I want to advocate the following:

  1. We should begin by telling our students that essays about literature are meant to say something true—and not obvious—about the text. That means that when a student realizes part way through his process that his thesis is wrong, he should feel responsible for revising it.
  1. We should tell them that there is a difference between opinion and analysis. “I like the color red” fits my definition of opinion. I’m not going to critique that statement. But your interpretation of a passage from The Bluest Eye? This requires analysis, which means that it is dependent on evidence and logic. That’s up for critique. And while multiple interpretations might be valid, it is still possible to be wrong.
  1. We should take young students through a process of writing rather than just serially assigning and grading products. One of the paramount injunctions for this process should be to never write your thesis first. Writing a thesis first just begs the writer to engage in the soulless process of cherry-picking “evidence”—and ignoring counter-evidence—that this entire article stands against.
  1. Don’t assume because you’ve never stated, or believed in, the false maxim of thesis writing that your students aren’t being guided by it as they write their essays. Ask them my poll question, and you’ll see.
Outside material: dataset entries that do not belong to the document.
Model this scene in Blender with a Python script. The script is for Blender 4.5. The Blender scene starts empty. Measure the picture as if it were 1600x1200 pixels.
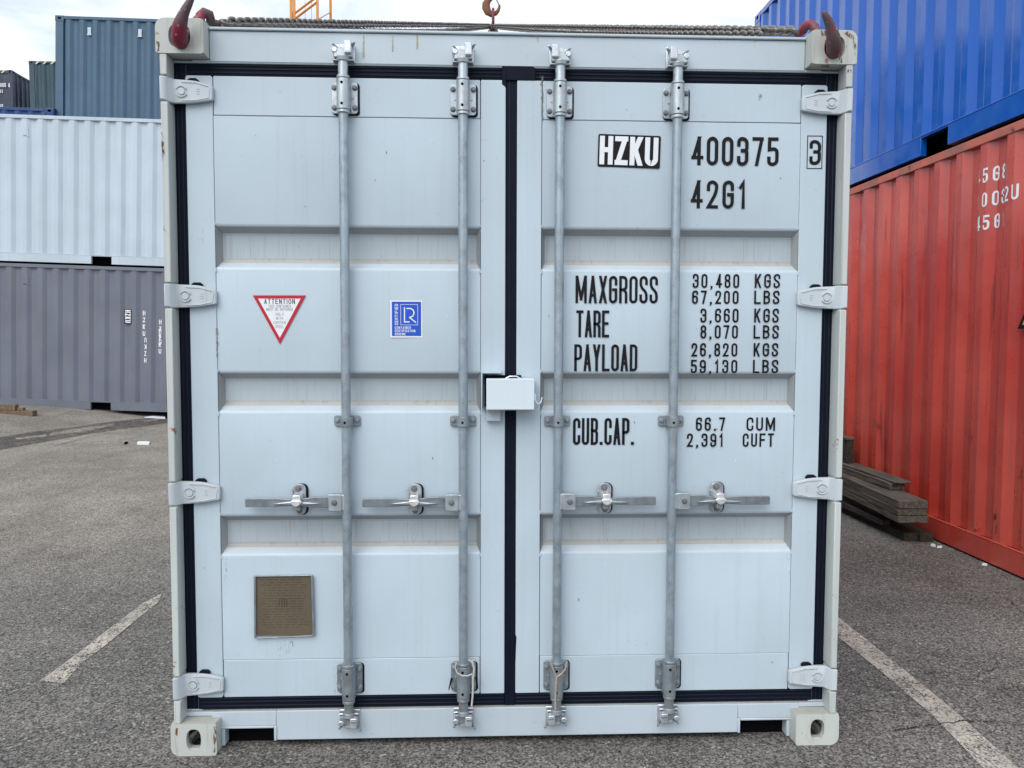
import bpy, math, random
from mathutils import Vector, Matrix
R_ = math.radians
random.seed(7)
scene = bpy.context.scene
COL = scene.collection

# ------------------------------------------------------------------ camera
CAM = Vector((-0.1097, -2.8378, 1.5037))
YAW, PITCH, ROLL, FPX = -0.03951, -0.05735, 0.00286, 1250.0
CM = (Matrix.Rotation(YAW, 3, 'Z') @ Matrix.Rotation(math.pi / 2 + PITCH, 3, 'X') @ Matrix.Rotation(ROLL, 3, 'Z'))
cam = bpy.data.cameras.new('camera'); camo = bpy.data.objects.new('camera', cam); COL.objects.link(camo)
camo.matrix_world = Matrix.Translation(CAM) @ CM.to_4x4()
cam.sensor_fit = 'HORIZONTAL'; cam.sensor_width = 36.0; cam.lens = 36.0 * FPX / 1600.0
cam.clip_start = 0.05; cam.clip_end = 3000
scene.camera = camo

# ------------------------------------------------------------------ sky, sun, exposure
SUN_EL, SUN_AZ = R_(46), R_(208)          # azimuth: direction the sun stands in (0 = +Y, clockwise)
world = bpy.data.worlds.new('World'); scene.world = world; world.use_nodes = True
wn = world.node_tree; wn.nodes.clear()
def wnode(t, **k):
    n = wn.nodes.new(t)
    for a, b in k.items(): setattr(n, a, b)
    return n
sky = wnode('ShaderNodeTexSky', sky_type='NISHITA', sun_disc=False, sun_elevation=SUN_EL, sun_rotation=SUN_AZ)
sky.air_density = 1.0; sky.dust_density = 2.0
tc = wnode('ShaderNodeTexCoord')
mp = wnode('ShaderNodeMapping'); mp.inputs['Scale'].default_value = (1.0, 1.0, 3.2); mp.inputs['Location'].default_value = (0.35, 0.2, 0.1)
wn.links.new(tc.outputs['Generated'], mp.inputs['Vector'])
n1 = wnode('ShaderNodeTexNoise'); n1.inputs['Scale'].default_value = 3.2; n1.inputs['Detail'].default_value = 9; n1.inputs['Roughness'].default_value = .58; n1.inputs['Distortion'].default_value = .4
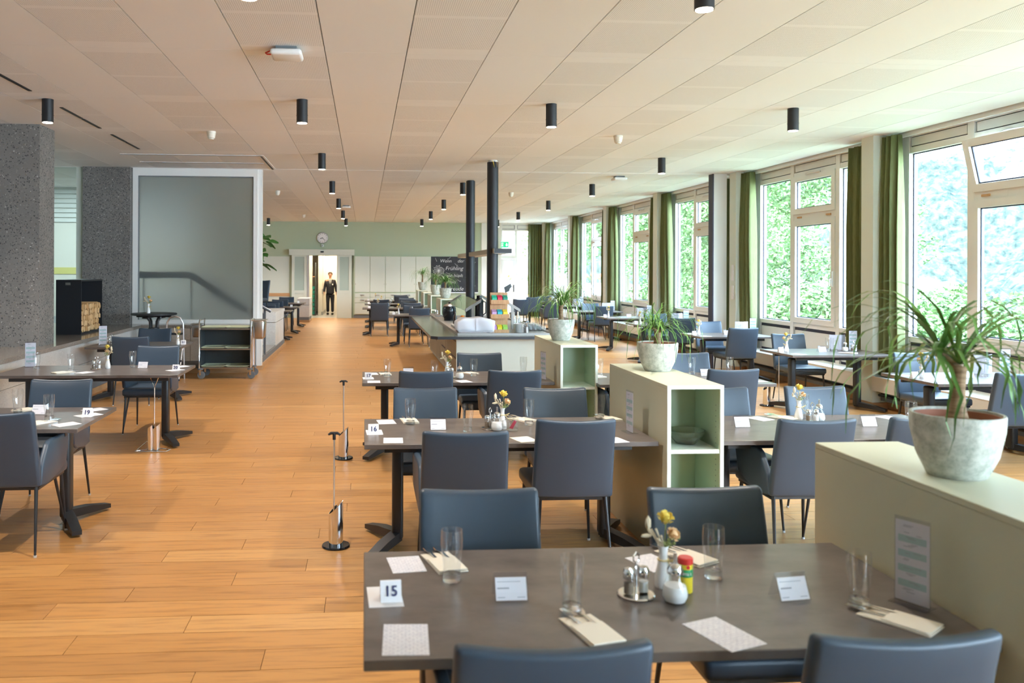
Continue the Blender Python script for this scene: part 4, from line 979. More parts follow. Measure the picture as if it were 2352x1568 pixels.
for x, y, wq in ((.301,5.41,'at its far left place'),(.647,5.16,'before the armchair'),(1.076,5.36,'at its far right place'),(1.60,5.54,'beside the menu stand')): tumbler(x, y, E_+' '+wq)
for x, y, rz, wq in ((.30,5.53,.1,'far left'),(1.06,5.53,.5,'far right'),(1.66,5.54,.3,'at the shelf end')): napkin(x, y, E_+' '+wq, rz)
form(.145,5.50,E_+' far left corner',.12); form(.171,4.90,E_+' near left corner',-.03); form(.955,4.89,E_+' near middle, cream coloured',.3,.12,.15,'cream form',M_cream); form(1.49,4.84,E_+' near right behind the chair',.2)
form(.062,5.15,'under the number card beside the middle shelf',.05,.10,.15,'booklet',M_paper); o16 = sign(.056,5.11,'16','on the table beside the middle shelf',.05,T+.0015)
namecard(.466,5.23,E_); caddy(.80,5.225,E_,.8); sugar(.835,5.17,E_); vase(.88,5.235,E_,.3); menu(1.655,5.07,E_+' against the middle shelf',math.radians(-84))
mg = thing('glass_mug', 'glass mug with red tea bag beside the sugar dispenser', 'mug', (.93,5.15,T))
O('mug_body', MB().lathe([(.001,0),(.034,0),(.037,.004),(.037,.085),(.035,.085),(.034,.008),(.001,.007)],24,caps=False).mesh('mug_body', M_jarg, 60), mg)
O('mug_handle', MB().tube([(-.036,0,.07),(-.06,0,.065),(-.062,0,.03),(-.036,0,.02)], .005, 8).mesh('mug_handle', M_glass), mg)
O('tea_bag', MB().prism([(-.02,.02),(.0,.012),(.026,.06),(.012,.068)], -.003, .003, 'y').mesh('tea_bag', mat('tea_red', (.42,.03,.06), .7)), mg)
E_ = 'on the table before the buffet'
for x, y, wq in ((.216,7.86,'at its far left place'),(.655,7.75,'behind the left chair'),(1.042,7.85,'at its far right place'),(1.55,8.0,'at the shelf end')): tumbler(x, y, E_+' '+wq)
napkin(.20,8.02,E_+' far left',.1); napkin(1.02,8.05,E_+' far right',.5)
form(.07,8.05,E_+' far left corner',.1); form(.085,7.48,E_+' near left corner'); form(.90,7.47,E_+' near middle',.3)
form(.035,7.72,'under the number card before the buffet',.05,.10,.15,'booklet',M_paper); sign(.035,7.68,'17','on the table before the buffet',.05,T+.0015)
caddy(.80,7.74,E_,.8); sugar(.885,7.66,E_); vase(.79,7.90,E_,.2); menu(1.65,7.56,E_+' against the third shelf',math.radians(-75)); namecard(.42,7.95,E_)
E_ = 'on the table at the left edge'
for x, y, wq in ((-2.423,5.98,'farther left'),(-2.11,5.71,'near its middle')): tumbler(x, y, E_+' '+wq)
napkin(-2.12,5.57,E_+' near edge',-.6); napkin(-2.40,6.10,E_+' far edge',-.6); napkin(-2.62,5.6,E_+' cut by the picture edge',-.4)
form(-1.93,5.52,E_+' near right corner',-.75); form(-1.93,6.08,E_+' far right corner',-.75); form(-1.90,5.86,'under the number card at the left edge',-.75,.11,.16,'booklet',M_paper); sign(-1.885,5.80,'19','on the table at the left edge',-.1,T+.0015); namecard(-2.25,5.93,E_,-.1)
menu(-3.46,6.05,E_+' by the ledge',.35)
E_ = 'on the table by the stone ledge'
for x, y, wq in ((-2.90,8.42,'left'),(-2.379,8.70,'middle'),(-3.30,8.6,'far left')): tumbler(x, y, E_+' '+wq)
napkin(-2.92,8.26,E_+' left',-.7); form(-2.72,8.27,E_+' near middle',-.5); form(-1.90,8.74,E_+' far right corner',-.7); form(-1.89,8.43,'under the number card by the stone ledge',-.7,.11,.16,'booklet',M_paper); sign(-1.875,8.40,'20','on the table by the stone ledge',-.1,T+.0015)
caddy(-2.69,8.53,E_,.3); vase(-2.60,8.60,E_,2.6); namecard(-2.25,8.62,E_,-.1); menu(-3.42,8.75,E_+' by the ledge',.35)
E_ = 'on the table near the trolley'
menu(-3.48,11.3,E_+' by the ledge',.4); caddy(-3.38,11.32,E_,.3); vase(-2.50,11.3,E_,-.3); sign(-2.43,11.32,'21','on the table near the trolley',.1)
E_ = 'on the table right of the middle shelf'
namecard(2.442,5.22,E_+', left'); namecard(3.287,5.2,E_+', right'); form(2.705,5.49,E_+', far side',.4); napkin(2.88,5.5,E_+', far side',.5); vase(2.95,5.44,E_,.5); caddy(2.985,5.33,E_,.2); sugar(3.06,5.38,E_); form(3.62,5.48,E_+', far right',.3); tumbler(3.02,5.5,E_+', middle'); tumbler(3.55,5.15,E_+', right end')
E_ = 'on the second table right of the shelves'
tumbler(3.2,7.90,E_+', middle'); tumbler(3.58,7.9,E_+', right end'); tumbler(2.26,7.83,E_+', left end'); napkin(2.2,7.75,E_+', left end',.4); namecard(3.28,7.78,E_); form(3.6,7.38,E_+', near right',.4)
WT = [(5.13,9.60,'on the window table before the second window',1),(5.13,12.34,'on the window table at the third column',1),(5.06,14.95,'on the third window table',0),(5.14,17.25,'on the fourth window table',1),(5.14,19.95,'on the fifth window table',0),(5.14,22.95,'on the sixth window table',0),(5.14,26.2,'on the last window table',0),(5.15,7.10,'on the window table behind the nearest palm',1)]
for x, y, E_, f_ in WT:
    vase(x+.16,y+.45,E_,.3*y,full=bool(f_)); sign(x+.08,y+.44,'',E_); menu(x+1.12,y+.6,E_,-.15); booklet(x+1.0,y+.68,E_,.1)
    if f_:
        namecard(x+.6,y+.42,E_); tumbler(x+.83,y+.5,E_); form(x+.15,y+.14,E_+', near corner',.4); napkin(x+.84,y+.25,E_,.6,False); form(x+.08,y+.62,E_+', far corner',.2)
    if y == 9.60: caddy(x+1.02,y+.42,E_,.5); sugar(x+.93,y+.46,E_); tumbler(x+.78,y+.58,E_+', second')
for x, y, E_ in ((.72,18.85,'on the short table beyond the buffet'),(.30,22.0,'on the aisle table in the second row'),(.45,24.7,'on the aisle table in the third row'),(.3,27.3,'on the aisle table in the last row')):
    vase(x+.05,y,E_,1.2*y,full=False); sign((.66 if y < 19 else .12),y-.05,'',E_); tumbler(x+.35,y+.05,E_)
caddy(1.63,18.82,'on the short table by the first shelf',.4)
form(.12,22.2,'on the aisle table in the second row',.2); form(.15,24.9,'on the aisle table in the third row',.2)
for x, y, E_ in ((-2.0,20.55,'on the first table in the left bay'),(-1.98,22.6,'on the second table in the left bay'),(-2.0,25.2,'on the last table in the left bay')): sign(x,y,'',E_)
vase(-2.75,20.6,'on the first table in the left bay'); vase(-2.9,22.7,'on the second table in the left bay')

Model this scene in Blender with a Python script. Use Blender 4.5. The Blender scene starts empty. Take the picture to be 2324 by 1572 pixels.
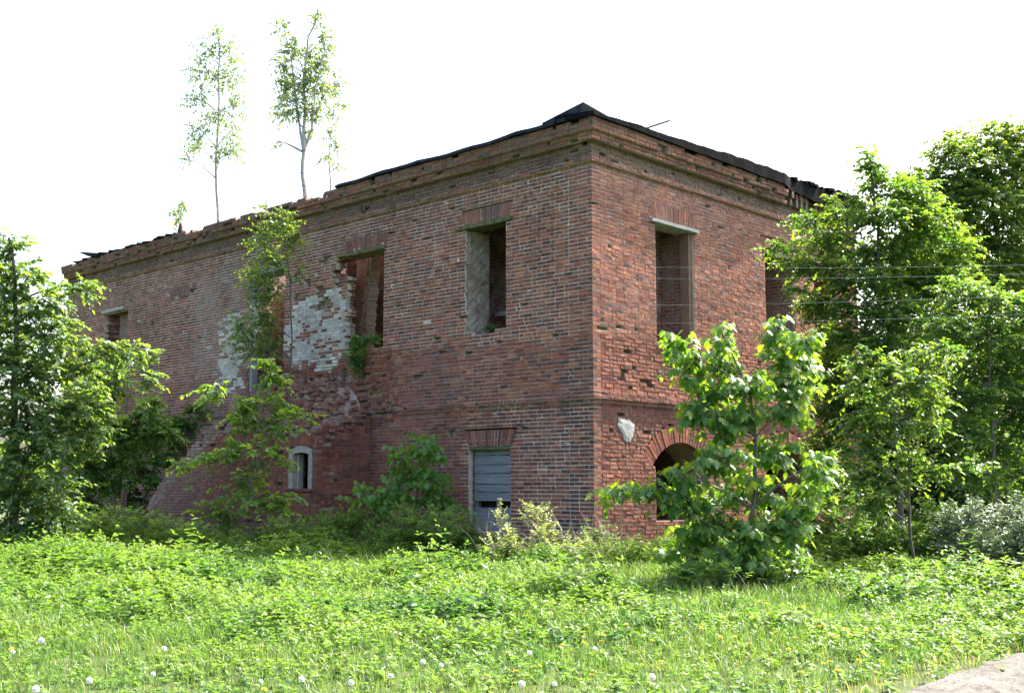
import bpy, math, random
import numpy as np
from mathutils import Matrix, Vector
random.seed(7); RNG = np.random.default_rng(11)
S = bpy.context.scene; COL = S.collection
R = math.radians
# ------------------------------------------------------------------ camera
F, TH, CZ = 2609.0, R(6.86), 1.6
cam = bpy.data.objects.new('camera', bpy.data.cameras.new('camera')); COL.objects.link(cam)
cam.location = (0, 0, CZ); cam.rotation_euler = (R(90) + TH, 0, 0)
cam.data.sensor_width = 36; cam.data.lens = F / 2324 * 36; cam.data.clip_end = 3000; cam.data.clip_start = .1
S.camera = cam
O = np.array([0, 0, CZ])
def ray(px, py):
    x = (px - 1162) / F; y = -(py - 786) / F
    return np.array([x, math.cos(TH) - y * math.sin(TH), math.sin(TH) + y * math.cos(TH)])
def at(px, py, Y):
    d = ray(px, py); return O + d * (Y / d[1])
AL = R(46.4)
U = np.array([-math.sin(AL), math.cos(AL), 0.]); V = np.array([math.cos(AL), math.sin(AL), 0.])
NL = -V.copy(); NR = -U.copy()
_d = ray(1345, 700); C0 = np.array([_d[0] / _d[1] * 23.6, 23.6, 0.])
def onw(px, py, dv, org=C0):
    n = np.array([-dv[1], dv[0], 0]); d = ray(px, py)
    P = O + d * (np.dot(n, org - O) / np.dot(n, d))
    return np.dot(P - org, dv), P[2]
# ------------------------------------------------------------------ tagging
def tag(o, label=None, cat=None, group=None, kind=None):
    if label: o['label'] = label
    if cat: o['category'] = cat
    if group: o['group'] = group
    if kind: o['kind'] = kind
    return o
def empty(name, loc=(0, 0, 0), label=None, cat=None, group=None):
    o = bpy.data.objects.new(name, None); o.location = loc; o.empty_display_size = .2
    COL.objects.link(o); tag(o, label, cat, group); return o
WM = {}
def link(name, me, parent=None, M=None):
    o = bpy.data.objects.new(name, me); COL.objects.link(o)
    if M is not None: o.matrix_world = M; WM[o.name] = M
    if parent is not None:
        o.parent = parent; o.matrix_parent_inverse = WM.get(parent.name, Matrix.Translation(parent.location)).inverted()
    return o
# ------------------------------------------------------------------ materials
def mat(name):
    m = bpy.data.materials.new(name); m.use_nodes = True
    nt = m.node_tree; nt.nodes.clear()
    out = nt.nodes.new('ShaderNodeOutputMaterial'); b = nt.nodes.new('ShaderNodeBsdfPrincipled')
    nt.links.new(b.outputs[0], out.inputs[0]); return m, nt, b, out
def N(nt, t, **kw):
    n = nt.nodes.new(t)
    for k, v in kw.items(): setattr(n, k, v)
    return n
def noise(nt, scale, detail=4, rough=.6, coord='Object', vec=None, stretch=None):
    n = N(nt, 'ShaderNodeTexNoise'); n.inputs['Scale'].default_value = scale
    n.inputs['Detail'].default_value = detail; n.inputs['Roughness'].default_value = rough
    if vec is None:
        tc = N(nt, 'ShaderNodeTexCoord'); vec = tc.outputs[coord]
    if stretch:
        mp = N(nt, 'ShaderNodeMapping'); mp.inputs['Scale'].default_value = stretch
        nt.links.new(vec, mp.inputs['Vector']); vec = mp.outputs[0]
    nt.links.new(vec, n.inputs['Vector']); return n.outputs['Fac']
def ramp(nt, fac, stops):
    r = N(nt, 'ShaderNodeValToRGB'); e = r.color_ramp.elements
    while len(e) < len(stops): e.new(.5)
    for i, (p, c) in enumerate(stops):
        e[i].position = p; e[i].color = (*c, 1) if len(c) == 3 else c
    nt.links.new(fac, r.inputs[0]); return r.outputs[0]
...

Carl Sagan once said, “Science is a way of thinking much more than it is a body of knowledge.” We should conceive of teaching essay-writing—of all education, actually—in the same way. Schools must teach not just facts and structures and rote procedures, but the value and practice of truth-seeking, which requires some mitigation of the “I”—and a deep interrogation of convenient, comforting ideologies. And if we don’t, we should expect the ever-tightening grip of the post-truth era and its attendant chaos.

If we had to choose—this should not be an either-or proposition, but if it were—much better that our students’ essays were formless and self-contradictory and complicated as they pursued something true than neatly paragraphed as they pursued something reflexively self-indulgent and untethered to reality.